**MATERIAL:**
/---

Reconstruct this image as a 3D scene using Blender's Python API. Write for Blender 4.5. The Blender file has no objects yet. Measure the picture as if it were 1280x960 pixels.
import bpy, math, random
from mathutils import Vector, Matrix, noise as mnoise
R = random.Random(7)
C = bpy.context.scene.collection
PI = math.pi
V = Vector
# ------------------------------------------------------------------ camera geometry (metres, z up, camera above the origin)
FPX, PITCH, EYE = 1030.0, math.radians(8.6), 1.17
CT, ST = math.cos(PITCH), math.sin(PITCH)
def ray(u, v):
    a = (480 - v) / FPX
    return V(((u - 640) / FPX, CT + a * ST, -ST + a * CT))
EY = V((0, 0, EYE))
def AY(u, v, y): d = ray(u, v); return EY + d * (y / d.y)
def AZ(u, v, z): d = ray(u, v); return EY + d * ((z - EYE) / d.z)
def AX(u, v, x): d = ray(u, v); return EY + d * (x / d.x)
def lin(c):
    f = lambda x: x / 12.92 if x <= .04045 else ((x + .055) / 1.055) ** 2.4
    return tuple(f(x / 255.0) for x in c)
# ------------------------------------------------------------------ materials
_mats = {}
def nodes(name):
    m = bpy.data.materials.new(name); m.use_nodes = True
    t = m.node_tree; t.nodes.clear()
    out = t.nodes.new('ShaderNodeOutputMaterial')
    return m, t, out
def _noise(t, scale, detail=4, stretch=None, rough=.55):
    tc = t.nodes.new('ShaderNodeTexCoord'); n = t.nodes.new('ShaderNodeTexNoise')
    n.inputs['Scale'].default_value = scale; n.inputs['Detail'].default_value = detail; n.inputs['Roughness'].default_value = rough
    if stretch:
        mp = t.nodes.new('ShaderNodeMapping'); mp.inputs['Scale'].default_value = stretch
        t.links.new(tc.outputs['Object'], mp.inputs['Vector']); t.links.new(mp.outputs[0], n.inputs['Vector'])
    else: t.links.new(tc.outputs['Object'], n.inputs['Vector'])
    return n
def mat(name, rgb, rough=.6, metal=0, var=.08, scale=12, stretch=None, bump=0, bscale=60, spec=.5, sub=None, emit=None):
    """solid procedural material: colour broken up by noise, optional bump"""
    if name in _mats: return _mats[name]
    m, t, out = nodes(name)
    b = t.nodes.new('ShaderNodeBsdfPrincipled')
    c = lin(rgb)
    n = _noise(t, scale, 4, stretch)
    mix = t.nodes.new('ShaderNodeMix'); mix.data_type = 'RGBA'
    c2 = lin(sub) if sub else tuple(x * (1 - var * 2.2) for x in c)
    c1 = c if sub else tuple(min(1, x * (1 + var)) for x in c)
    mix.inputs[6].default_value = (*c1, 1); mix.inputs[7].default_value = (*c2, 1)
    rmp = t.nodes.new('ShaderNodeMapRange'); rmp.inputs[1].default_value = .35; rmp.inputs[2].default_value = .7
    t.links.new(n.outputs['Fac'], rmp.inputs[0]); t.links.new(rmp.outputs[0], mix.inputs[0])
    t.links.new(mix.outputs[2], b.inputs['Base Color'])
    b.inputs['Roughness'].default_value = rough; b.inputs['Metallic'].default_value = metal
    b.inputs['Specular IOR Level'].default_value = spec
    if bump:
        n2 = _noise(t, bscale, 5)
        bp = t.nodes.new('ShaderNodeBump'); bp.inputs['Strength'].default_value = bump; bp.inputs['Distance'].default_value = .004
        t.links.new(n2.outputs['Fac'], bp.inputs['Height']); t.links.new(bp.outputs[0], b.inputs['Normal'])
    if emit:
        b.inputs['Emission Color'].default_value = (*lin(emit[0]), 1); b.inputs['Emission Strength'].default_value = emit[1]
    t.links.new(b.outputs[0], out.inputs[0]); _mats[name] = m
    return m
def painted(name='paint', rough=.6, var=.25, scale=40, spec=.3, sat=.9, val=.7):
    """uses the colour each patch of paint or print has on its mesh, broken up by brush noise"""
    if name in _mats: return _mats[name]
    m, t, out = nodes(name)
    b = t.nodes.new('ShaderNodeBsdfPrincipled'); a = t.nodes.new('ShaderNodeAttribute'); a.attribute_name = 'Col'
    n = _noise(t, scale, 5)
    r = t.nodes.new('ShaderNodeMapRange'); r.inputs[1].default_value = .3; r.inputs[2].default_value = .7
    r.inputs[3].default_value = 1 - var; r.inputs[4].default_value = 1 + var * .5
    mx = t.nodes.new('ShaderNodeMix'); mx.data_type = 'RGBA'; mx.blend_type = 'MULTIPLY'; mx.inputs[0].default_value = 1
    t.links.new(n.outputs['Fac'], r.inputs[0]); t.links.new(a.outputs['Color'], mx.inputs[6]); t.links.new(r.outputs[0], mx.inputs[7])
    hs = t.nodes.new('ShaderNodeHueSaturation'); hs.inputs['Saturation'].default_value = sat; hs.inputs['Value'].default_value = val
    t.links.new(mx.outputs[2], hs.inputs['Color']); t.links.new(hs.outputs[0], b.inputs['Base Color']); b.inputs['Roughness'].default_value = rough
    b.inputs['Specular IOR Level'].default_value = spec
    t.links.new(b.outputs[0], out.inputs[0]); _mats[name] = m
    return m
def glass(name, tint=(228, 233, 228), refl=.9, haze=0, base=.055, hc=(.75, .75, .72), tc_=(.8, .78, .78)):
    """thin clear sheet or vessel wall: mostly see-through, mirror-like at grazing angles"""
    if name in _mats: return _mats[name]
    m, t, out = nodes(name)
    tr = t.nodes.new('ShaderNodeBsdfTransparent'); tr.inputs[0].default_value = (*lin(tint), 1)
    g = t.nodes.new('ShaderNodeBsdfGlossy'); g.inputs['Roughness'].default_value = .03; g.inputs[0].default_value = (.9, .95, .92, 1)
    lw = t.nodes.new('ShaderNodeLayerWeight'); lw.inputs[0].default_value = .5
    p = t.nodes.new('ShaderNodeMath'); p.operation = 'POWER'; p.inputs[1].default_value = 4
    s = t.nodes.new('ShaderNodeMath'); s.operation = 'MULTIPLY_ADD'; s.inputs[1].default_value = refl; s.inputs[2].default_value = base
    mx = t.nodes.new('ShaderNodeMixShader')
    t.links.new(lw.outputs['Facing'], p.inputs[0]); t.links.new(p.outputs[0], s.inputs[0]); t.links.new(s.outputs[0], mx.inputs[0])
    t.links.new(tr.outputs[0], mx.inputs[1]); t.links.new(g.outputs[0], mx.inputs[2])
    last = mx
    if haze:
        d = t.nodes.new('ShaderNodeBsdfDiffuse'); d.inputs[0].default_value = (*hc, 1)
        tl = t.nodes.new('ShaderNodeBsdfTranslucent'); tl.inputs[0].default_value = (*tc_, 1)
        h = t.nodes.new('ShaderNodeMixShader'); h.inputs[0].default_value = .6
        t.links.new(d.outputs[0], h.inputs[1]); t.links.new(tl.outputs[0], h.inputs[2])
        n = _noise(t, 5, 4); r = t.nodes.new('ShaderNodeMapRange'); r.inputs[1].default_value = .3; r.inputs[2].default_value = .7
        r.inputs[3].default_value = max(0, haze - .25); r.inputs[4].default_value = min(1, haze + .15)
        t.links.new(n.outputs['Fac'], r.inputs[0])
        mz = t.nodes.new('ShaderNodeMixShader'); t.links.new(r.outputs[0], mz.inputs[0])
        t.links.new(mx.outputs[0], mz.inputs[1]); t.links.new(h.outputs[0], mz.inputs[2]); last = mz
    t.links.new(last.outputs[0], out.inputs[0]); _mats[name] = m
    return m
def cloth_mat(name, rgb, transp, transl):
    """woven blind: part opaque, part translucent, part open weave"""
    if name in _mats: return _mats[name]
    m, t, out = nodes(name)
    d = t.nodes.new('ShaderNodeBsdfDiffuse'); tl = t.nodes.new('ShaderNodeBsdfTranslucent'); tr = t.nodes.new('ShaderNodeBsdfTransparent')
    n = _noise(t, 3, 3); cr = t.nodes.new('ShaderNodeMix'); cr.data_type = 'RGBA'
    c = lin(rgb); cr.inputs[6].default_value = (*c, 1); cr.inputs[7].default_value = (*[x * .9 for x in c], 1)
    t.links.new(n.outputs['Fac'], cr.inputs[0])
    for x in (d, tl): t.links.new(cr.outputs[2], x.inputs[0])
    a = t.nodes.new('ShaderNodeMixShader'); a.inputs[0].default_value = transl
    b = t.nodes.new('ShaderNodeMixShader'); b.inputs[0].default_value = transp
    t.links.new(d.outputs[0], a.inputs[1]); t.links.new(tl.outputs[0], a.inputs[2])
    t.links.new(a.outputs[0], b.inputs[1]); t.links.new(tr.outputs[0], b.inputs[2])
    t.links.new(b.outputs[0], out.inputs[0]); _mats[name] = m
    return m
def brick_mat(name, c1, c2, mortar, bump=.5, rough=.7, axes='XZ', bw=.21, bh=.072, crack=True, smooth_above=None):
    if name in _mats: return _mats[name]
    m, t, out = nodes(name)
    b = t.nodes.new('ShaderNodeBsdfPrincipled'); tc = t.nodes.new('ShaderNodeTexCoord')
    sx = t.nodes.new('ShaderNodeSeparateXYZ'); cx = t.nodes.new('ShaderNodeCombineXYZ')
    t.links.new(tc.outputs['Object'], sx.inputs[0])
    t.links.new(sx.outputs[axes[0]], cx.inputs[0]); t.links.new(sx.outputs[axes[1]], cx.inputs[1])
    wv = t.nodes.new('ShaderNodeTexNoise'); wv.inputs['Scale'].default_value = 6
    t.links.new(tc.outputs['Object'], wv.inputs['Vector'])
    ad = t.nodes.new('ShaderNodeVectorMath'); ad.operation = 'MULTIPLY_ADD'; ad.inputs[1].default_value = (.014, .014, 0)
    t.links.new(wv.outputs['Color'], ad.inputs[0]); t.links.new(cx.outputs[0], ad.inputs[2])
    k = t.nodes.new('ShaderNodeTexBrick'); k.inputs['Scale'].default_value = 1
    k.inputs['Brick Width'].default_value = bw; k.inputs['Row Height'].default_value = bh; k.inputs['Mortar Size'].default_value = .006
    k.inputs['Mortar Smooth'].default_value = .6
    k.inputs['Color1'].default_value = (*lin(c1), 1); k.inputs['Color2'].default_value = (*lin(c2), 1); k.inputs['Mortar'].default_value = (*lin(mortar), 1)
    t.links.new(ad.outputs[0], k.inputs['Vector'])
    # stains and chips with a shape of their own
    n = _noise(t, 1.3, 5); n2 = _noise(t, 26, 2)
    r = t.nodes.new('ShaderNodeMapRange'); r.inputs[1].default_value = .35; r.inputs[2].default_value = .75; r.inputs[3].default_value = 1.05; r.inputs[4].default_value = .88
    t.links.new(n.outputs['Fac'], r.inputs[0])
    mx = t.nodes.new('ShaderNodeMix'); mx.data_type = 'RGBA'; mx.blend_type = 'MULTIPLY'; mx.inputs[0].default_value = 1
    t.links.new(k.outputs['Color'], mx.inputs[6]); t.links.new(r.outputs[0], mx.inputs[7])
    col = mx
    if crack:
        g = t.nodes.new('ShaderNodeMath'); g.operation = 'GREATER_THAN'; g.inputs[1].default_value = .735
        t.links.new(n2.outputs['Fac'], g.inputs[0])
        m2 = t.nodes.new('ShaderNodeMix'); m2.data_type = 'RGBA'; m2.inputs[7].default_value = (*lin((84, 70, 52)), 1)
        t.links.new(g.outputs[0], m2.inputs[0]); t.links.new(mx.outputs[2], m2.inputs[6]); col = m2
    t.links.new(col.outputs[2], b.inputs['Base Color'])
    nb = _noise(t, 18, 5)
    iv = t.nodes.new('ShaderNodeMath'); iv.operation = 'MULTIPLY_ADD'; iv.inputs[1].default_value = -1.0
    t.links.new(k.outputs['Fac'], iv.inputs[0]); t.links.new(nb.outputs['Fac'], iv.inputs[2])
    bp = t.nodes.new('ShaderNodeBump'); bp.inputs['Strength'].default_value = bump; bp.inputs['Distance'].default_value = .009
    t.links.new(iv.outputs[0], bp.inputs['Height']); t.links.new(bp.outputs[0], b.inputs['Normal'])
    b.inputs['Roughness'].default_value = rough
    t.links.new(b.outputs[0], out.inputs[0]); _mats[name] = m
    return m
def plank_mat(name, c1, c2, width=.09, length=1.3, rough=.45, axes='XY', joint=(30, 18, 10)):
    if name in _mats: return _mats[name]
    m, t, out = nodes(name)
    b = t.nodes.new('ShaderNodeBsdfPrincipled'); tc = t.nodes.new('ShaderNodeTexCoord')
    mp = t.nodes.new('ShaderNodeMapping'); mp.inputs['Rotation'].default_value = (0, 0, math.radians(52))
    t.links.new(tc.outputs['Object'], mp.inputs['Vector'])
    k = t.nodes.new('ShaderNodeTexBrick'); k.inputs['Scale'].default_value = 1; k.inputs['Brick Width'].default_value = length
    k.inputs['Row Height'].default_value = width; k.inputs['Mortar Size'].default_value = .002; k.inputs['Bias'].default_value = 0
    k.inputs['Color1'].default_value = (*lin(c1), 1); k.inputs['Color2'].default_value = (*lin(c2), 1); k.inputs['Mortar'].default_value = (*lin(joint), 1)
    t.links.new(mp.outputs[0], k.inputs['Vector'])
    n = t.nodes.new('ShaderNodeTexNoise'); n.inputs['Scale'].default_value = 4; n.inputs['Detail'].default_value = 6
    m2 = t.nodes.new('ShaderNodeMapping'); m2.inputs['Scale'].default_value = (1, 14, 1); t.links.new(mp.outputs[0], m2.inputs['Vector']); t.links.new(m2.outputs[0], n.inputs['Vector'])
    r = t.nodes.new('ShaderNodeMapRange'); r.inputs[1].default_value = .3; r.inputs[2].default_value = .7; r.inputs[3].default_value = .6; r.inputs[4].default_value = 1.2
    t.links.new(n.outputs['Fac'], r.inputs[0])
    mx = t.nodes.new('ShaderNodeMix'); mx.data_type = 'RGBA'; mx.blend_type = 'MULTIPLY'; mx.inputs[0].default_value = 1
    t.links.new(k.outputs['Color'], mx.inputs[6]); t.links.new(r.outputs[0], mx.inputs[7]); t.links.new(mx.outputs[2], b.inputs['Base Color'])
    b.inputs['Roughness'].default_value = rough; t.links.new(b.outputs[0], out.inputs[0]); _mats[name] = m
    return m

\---

**GIVEN TASK:** Find all lines where the word "scene" appears. Copy them.

**COMPLETE RESPONSE:**
Reconstruct this image as a 3D scene using Blender's Python API. Write for Blender 4.5. The Blender file has no objects yet. Measure the picture as if it were 1280x960 pixels.
C = bpy.context.scene.collection